表と裏
この世に存在するものには、すべて表と裏がある。
自然にあるものも、人工的につくられたものも、すべてそうである。
と言うと、意地の悪い友人たちは、次のような質問を発して私を困らせようとする。
「だったら、テニスのポールは?地球は?どちらが表で、どちらが裏?」
私は少しも動じず、こう答える。
「見えているほうが表で、その反対側が裏だ!」
表と裏は、人間にもある。
顔がついているほうが表で、その反対、つまり背中側が裏……という話ではない。
もう少し内面的な問題で、たとえば、気立てが優しいとばかり思っていた人が意地悪なことをしたり、怠け者と評判の男が突然、身を粉にして働き始める、といったようなことである。
人間、誰しも表と裏があるのに、とかく、「あの人は良い人」「この人は悪い人」と決めつけがちである。
「良い人」との評価が定まっている人は幸いだが、「あの人はとんでもない悪党よ」などと決めつけられた人は、とんだ災難である。
そうした人でも、悪く思われている程度に見合うだけの「良い面」を持っているはずだと私は思う。
一円玉の表は小さいが、裏も小さい。
一方、五百円玉の表は大きく、裏も大きい。
要するに、表が大きければ、その分、裏も大きい。
だから、「すごく良い人」には「すごく悪い人」という面もあるに違いない。
よく効く薬ほど副作用も大きい、とよく言われるが、それと同じである。
本当の姿はさておき、この世には、職業的に良い面しか見せない人と、悪い面しか見せない人がいる。
前者の代表例を挙げれば、政治家、CMタレント、営業マンなど。
彼らの良い面の見せ方は強烈で、そのあまりに完全無欠なアピールの仕方ゆえに、どうしても裏を勘繰りたくなってしまう。
その意味では、案外正直な人種なのかもしれない。
悪い面しか見せない職業の人を挙げれば、暴力団員、悪役タレント、役所の窓口担当者といったところだろうか。
役所の窓口担当者をこのなかに入れることには異論もあるかもしれないが、私には、彼らが、どうしても意識的に悪い面を見せようとしているように思えて仕方がない。
今ではほとんど見かけなくなったが、かつては、建築現場に出かけると、「迷惑料」という小遣いを徴収にやってくる”その筋の人”が後を絶たなかった。

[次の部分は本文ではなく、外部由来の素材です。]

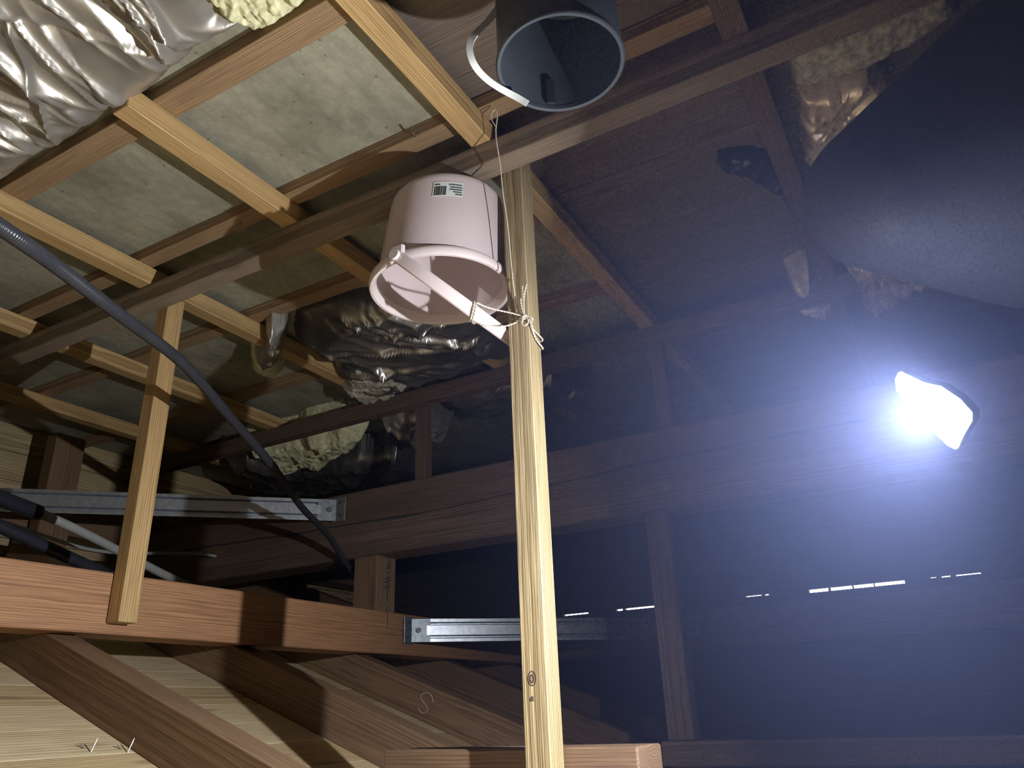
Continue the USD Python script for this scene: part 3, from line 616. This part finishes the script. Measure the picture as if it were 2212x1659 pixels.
pillow('film', [(1.86, 0.14), (1.88, 0.20), (1.99, 0.21), (2.09, 0.16), (2.07, 0.10), (1.98, 0.12)], 0.965, 1, 'film_pale', 63, radial=(1.99, 0.13, 14, .012), parent=b9, n=16, amp=.01, wid=.008, ang=.8, spread=.4, res=.003, edge=.03, off=ORG)
# crumpled black plastic against the planks
pillow('black_plastic_scrap', [(1.36, 0.23), (1.38, 0.17), (1.42, 0.135), (1.50, 0.12), (1.62, 0.10), (1.70, 0.09), (1.70, 0.13), (1.55, 0.15), (1.46, 0.20), (1.41, 0.24)], 1.045, 1, 'black_plastic', 71, n=40, amp=.008, wid=.008, spread=2, res=.003, edge=.02, label='crumpled black plastic scrap stuck on the dim planks', cat='plastic')
# ------------------------------------------------------------------ small things: nails, twig, marks
def nail(p, d, L, r=.0013, head=False, **t):
    d = np.array(d, float); d /= np.linalg.norm(d)
    m = tube(np.array([p, np.array(p) + d * L * .75, np.array(p) + d * L]), np.array([r, r, r * .25]), 8)
    return obj('nail', m, 'nail_steel', smooth=40, **t)
nail((0.885, 1.305, roof_z(1.305, -.1)), (.35, -.1, 1), .022, label='left bent nail point poking from the planks at bottom left', cat='nail')
nail((0.882, 1.318, roof_z(1.318, -.1)), (-.5, .6, .7), .014, label='short splayed nail point beside the left nail', cat='nail')
nail((0.945, 1.293, roof_z(1.293, -.1)), (.35, -.1, 1), .024, label='right nail point, beside the nearest rafter', cat='nail')
nail((0.943, 1.306, roof_z(1.306, -.1)), (-.5, .6, .7), .014, label='short splayed nail point beside the right nail', cat='nail')
nail((0.985, 1.215, 1.046), (-.35, .2, -1), .014, r=.0024, label='shiny nail stub under the thin strip above the hanger beam', cat='nail')
obj('twig', tube(spline([(0.962, 0.72, 1.044), (0.952, 0.715, 1.04), (0.945, 0.72, 1.046)], 12), .0022, 6), 'old_beam', smooth=True, label='tiny forked twig on the thin strip left of the duct', cat='twig')
# handwriting on the stub post: marker strokes laid on its right hand face
def strokes(name, curves, to3, r, mat, **t):
    ms = [tube(np.array([to3(*p) for p in (spline([(a, b, 0) for a, b in c], 14)[:, :2] if len(c) > 2 else np.array(c))]), r, 6) for c in curves]
    return obj(name, join(*ms), mat, **t)
SC = [[(-.012, .078), (.004, .081), (.008, .072), (-.003, .060)], [(.002, .052), (.012, .054)], [(.007, .060), (.003, .044), (-.006, .046)], [(-.004, .036), (.006, .030)], [(-.009, .010), (.014, .020)], [(-.012, .000), (.016, .008)], [(.003, .024), (.005, -.006), (.001, -.034)], [(-.010, -.016), (.014, -.008)], [(.004, -.020), (.003, -.060)]]
strokes('handwriting', SC, lambda a, b: np.array([1.992 + a, 1.5704, 0.400 + b]), .0016, 'ink', label='black marker handwriting on the stub post', cat='writing')
obj('splinter', tube(np.array([(1.994, 1.568, 0.335), (1.995, 1.563, 0.30), (1.996, 1.566, 0.255)]), .0011, 6), 'post_wood', label='thin straw like splinter hanging in front of the stub post', cat='splinter')
rz = 2.06 * 0.955 - 0.031 - 0.0313
strokes('chalk_mark', [[(-.03, .012), (-.005, .028), (.012, .010), (-.012, -.012), (-.004, -.024), (.02, -.02)]], lambda a, b: np.array([rz, 1.36 + a, roof_z(1.36 + a, -.05) + b]), .0022, 'chalk', label='pale curly chalk mark on the third rafter', cat='mark')
# blue plate on the far wall
obj('blue_plate', moved(extrude([(-.042, -.030), (-.040, .026), (-.018, .036), (.030, .040), (.040, .026), (.042, -.026), (.022, -.040), (-.02, -.036)], .006), np.array([[0, 0, 1, 3.493], [-1, 0, 0, 0.962], [0, 1, 0, 0.318], [0, 0, 0, 1.0]])), 'blue_plate', label='small blue plate on the dark far wall below the slits', cat='plate')

# ------------------------------------------------------------------ the large dark dome and the lamp
def hull_of(spheres):
    pts = []
    s = trimesh.creation.icosphere(4, 1.0).vertices
    for c, r in spheres: pts.append(np.array(c) + s * r)
    return trimesh.convex.convex_hull(np.vstack(pts))
def cam3(r, u, f): return np.array(RIGHT) * r + np.array(UP) * u + np.array(FWD) * f
DS = 1.5
DOME = [(cam3(0.298, 0.152, 0.62) * DS, 0.060 * DS), (cam3(0.46, 0.20, 0.66) * DS, 0.135 * DS), (cam3(0.56, 0.27, 0.66) * DS, 0.15 * DS)]
dc = DOME[1][0]
dm = hull_of([(c - dc, r) for c, r in DOME])
MM = np.eye(4); MM[:3, 3] = dc
obj('dark_dome', dm, 'dome_black', None, MM, smooth=True, label='large smooth dark dome at the upper right above the lamp', cat='dome')

lamp = thing('work_lamp', 'glaring white work lamp hanging at the right', 'lamp', loc=LAMP)
LP = [(-0.0085, 0.0507), (0.0111, 0.0285), (0.0285, 0.016), (0.0404, -0.0033), (0.0439, -0.0202), (0.0381, -0.0263), (0.0171, -0.0343), (0.0008, -0.0422), (-0.0057, -0.0355), (-0.0213, 0.0104), (-0.0259, 0.0369), (-0.0186, 0.0469)]
ML = np.eye(4); ML[:3, 0] = LAMP_U; ML[:3, 1] = LAMP_V; ML[:3, 2] = LAMP_N
T_ = trimesh.transformations.translation_matrix
obj('lens', extrude(LP, 0.004), 'lens_glow', lamp, ML @ T_((0, 0, -0.004)))
obj('housing', extrude([(0.97 * a, 0.97 * b) for a, b in LP], 0.010), 'lamp_black', lamp, ML @ T_((0, 0, -0.0142)))
obj('back_cover', extrude([(0.80 * a, 0.80 * b) for a, b in LP], 0.0025), 'body_glow', lamp, ML @ T_((0, 0, -0.0168)), label='translucent glowing back cover')
obj('led', trimesh.creation.cylinder(0.008, 0.0012, sections=12), 'led_glow', lamp, ML @ T_((0.008, 0.002, 0.0007)))

# ------------------------------------------------------------------ bluish dusty haze around the lamp
hz = trimesh.creation.icosphere(4, 1.0); hz.vertices *= HAZE_RADIUS * 0.985
MH = np.eye(4); MH[:3, 3] = HAZE_CENTRE
obj('dust_haze', hz, 'haze_air', None, MH, smooth=True, label='bluish dusty haze glowing round the lamp', cat='haze', kind='stuff')
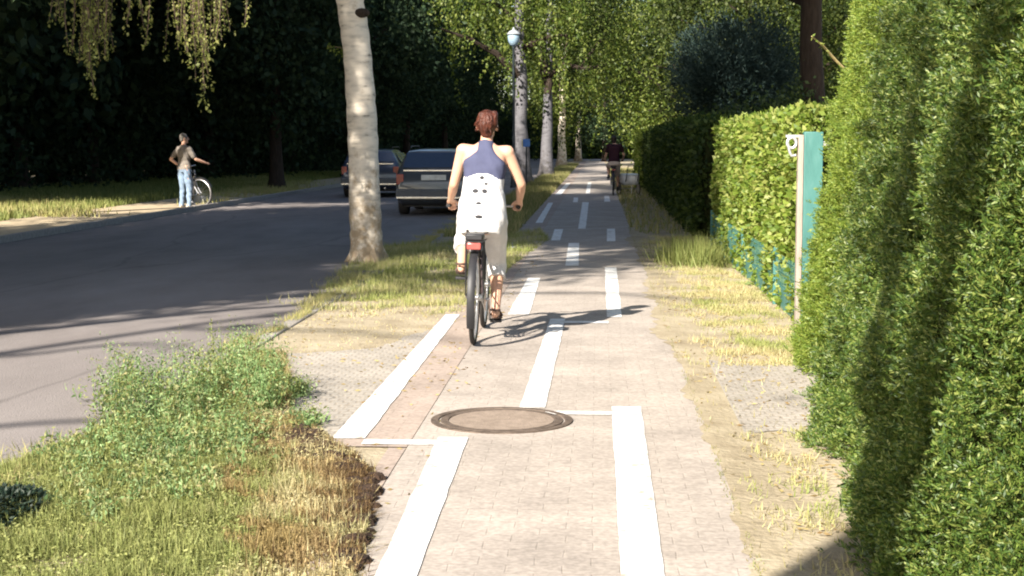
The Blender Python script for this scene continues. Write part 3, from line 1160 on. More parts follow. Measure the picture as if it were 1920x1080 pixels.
bv = thing('birch_tree', 'pale birch beside the path whose trunk shades the nearest conifer hedge', 'tree', (-2.34, -0.95, 0))
mb = MB()
mb.tube([(-0.16, 0, -0.02), (-0.16, 0, 0.3), (-0.14, 0.02, 2.0), (-0.12, 0.03, 4.2), (-0.16, 0.05, 5.5), (-0.20, 0.08, 7.2), (-0.3, 0.1, 11)], [0.30, 0.22, 0.20, 0.19, 0.17, 0.14, 0.03], 14)
mb.tube([(-0.12, 0.02, 3.7), (0.12, 0.03, 4.7), (0.36, 0.05, 5.6), (0.52, 0.06, 7.0), (0.8, 0.1, 10)], [0.13, 0.14, 0.13, 0.11, 0.03], 14)
mb.build('trunk', MT['birch'], bv)
C = crown_points(420, 9.4, 3.0, 2.6)
C = C[keep_shade(C + np.array([-2.34, -0.95, 0]))]
np_mesh('crown', leaves_at(C, 26, 0.35, 0.13, 0.7), 4, MT['leaf_birch'], bv)

# ------------------------------------------------------------------ weeping birch that hangs in from the left
wb_loc = Vector((-10.4, 9.5, 0))
wbt = thing('weeping_birch', 'weeping birch whose leafy strands, tinted as if sunlit, hang in at the top left', 'tree', wb_loc)
mb = MB()
trunk_mesh(mb, 14, 0.26, (0.8, 0.6))
HY = 15.5
grp = [  # photo column, lowest photo row, spread px, strands, top row
    (168, 120, 34, 22, -40), (162, 225, 9, 4, -40), (205, 105, 20, 4, -40), (278, 95, 6, 2, -40), (316, 128, 8, 3, -50), (343, 130, 10, 4, -50),
    (372, 225, 8, 5, -50), (366, 140, 14, 9, -50), (408, 98, 11, 6, -50), (418, 60, 8, 4, -50), (460, 52, 5, 2, -40), (110, 42, 14, 4, -40), (250, 60, 30, 5, -60)]
tops, lens = [], []
for cx, low, sp, n, top in grp:
    for k in range(n):
        q = A(cx + rnd.gauss(0, sp * 0.55), top, HY + rnd.uniform(-0.6, 0.6))
        lo = A(cx, low * rnd.uniform(0.55, 1.0), HY)
        tops.append(np.array([q.x, q.y, q.z]) - np.array(wb_loc))
        lens.append(q.z - lo.z)
for cx in (110, 170, 250, 330, 372, 415, 460):
    q = A(cx, -45, HY) - wb_loc
    mb.tube(limb_path((0.3, 0.2, 6.0 + rnd.uniform(0, 1.5)), q, 0.5), [0.06, 0.045, 0.035, 0.025, 0.018, 0.012, 0.008], 6)
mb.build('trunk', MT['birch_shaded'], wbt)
V, tm = strands(tops, lens, 0.040, 0.05, 0.05)
tm.build('twig', MT['twig'], wbt)
C = crown_points(2200, 10.8, 6.2, 5.8, shell=0.25)
C = C[keep_shade(C + np.array(wb_loc))]
np_mesh('hanging_leaves', V, 4, MT['leaf_sunlit'], wbt)
np_mesh('crown', leaves_at(C, 30, 0.45, 0.26, 0.7), 4, MT['leaf_birch'], wbt)

# ------------------------------------------------------------------ roadside trees on the far pavement
for i, (X, Y, h, rx) in enumerate([(-12.4, -4.5, 16, 5.2), (-10.6, 2.0, 20, 6.0), (-10.3, 12.0, 20, 6.4), (-11.4, 19.5, 20, 6.2), (-13.2, 28.5, 20, 5.8), (-17.5, 37, 20, 6.0), (-10.8, 50, 15, 4.2), (-10.9, 66, 15, 4.2), (-10.7, 84, 15, 4.4), (-10.6, 104, 15, 4.6)]):
    lowz = 4.5 if i < 6 else 1.2
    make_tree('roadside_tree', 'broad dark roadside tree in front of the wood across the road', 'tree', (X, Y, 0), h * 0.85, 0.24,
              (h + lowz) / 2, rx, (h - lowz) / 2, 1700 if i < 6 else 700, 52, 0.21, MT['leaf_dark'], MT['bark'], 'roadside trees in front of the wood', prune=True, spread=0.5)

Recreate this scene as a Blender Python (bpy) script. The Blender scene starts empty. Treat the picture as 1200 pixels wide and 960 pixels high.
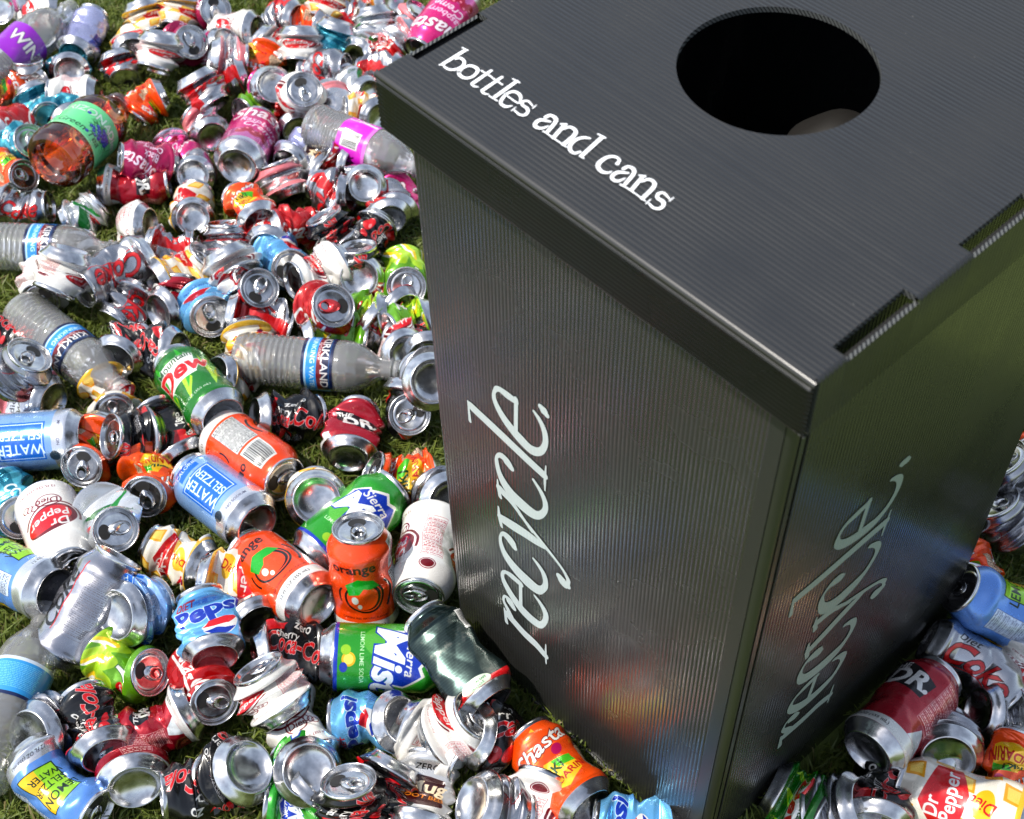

彼らは、現場事務所に来るまでは、その出立ちを別にすれば、ごく普通の人のように歩いてくる。
ところが、事務所が近づくにつれて次第に肩を怒らせ始め、目つきは鋭くなり、事務所の手前で、タバコの吸い殻を地面にめりこむまで踏みつける。
足音も高く事務所に入ってくると、怖いほど黒光りするインクの染み込んだ名刺を差し出しながら、すすめもしないのにソファーにどっかと腰を下ろす。
そして、ドスの利いた声で用向きを伝える。
しかし、私は見てしまったのである。
そのようにして小遣いをせしめていったある御仁が、数日後、道に迷って途方にくれているおばあさんに柔和な笑顔を向け、わざわざ目的地まで案内してやっている姿を。
この広い世の中にわんさといる人間のなかで、たまたま知り合いになる人はまさに「大海の一滴」。
せっかくのご縁なのだから、その人の良い面と悪い面の両方を見ることが大切である。
しかし、良い人と思われている人に対して、「いや、この人にも悪い面があるはずだ」という見方をすると、どうもアラ探しをしているようでいけない。
だから、まずは、悪い人と思われている人の、良い面を見つけることから始めるようにしたい。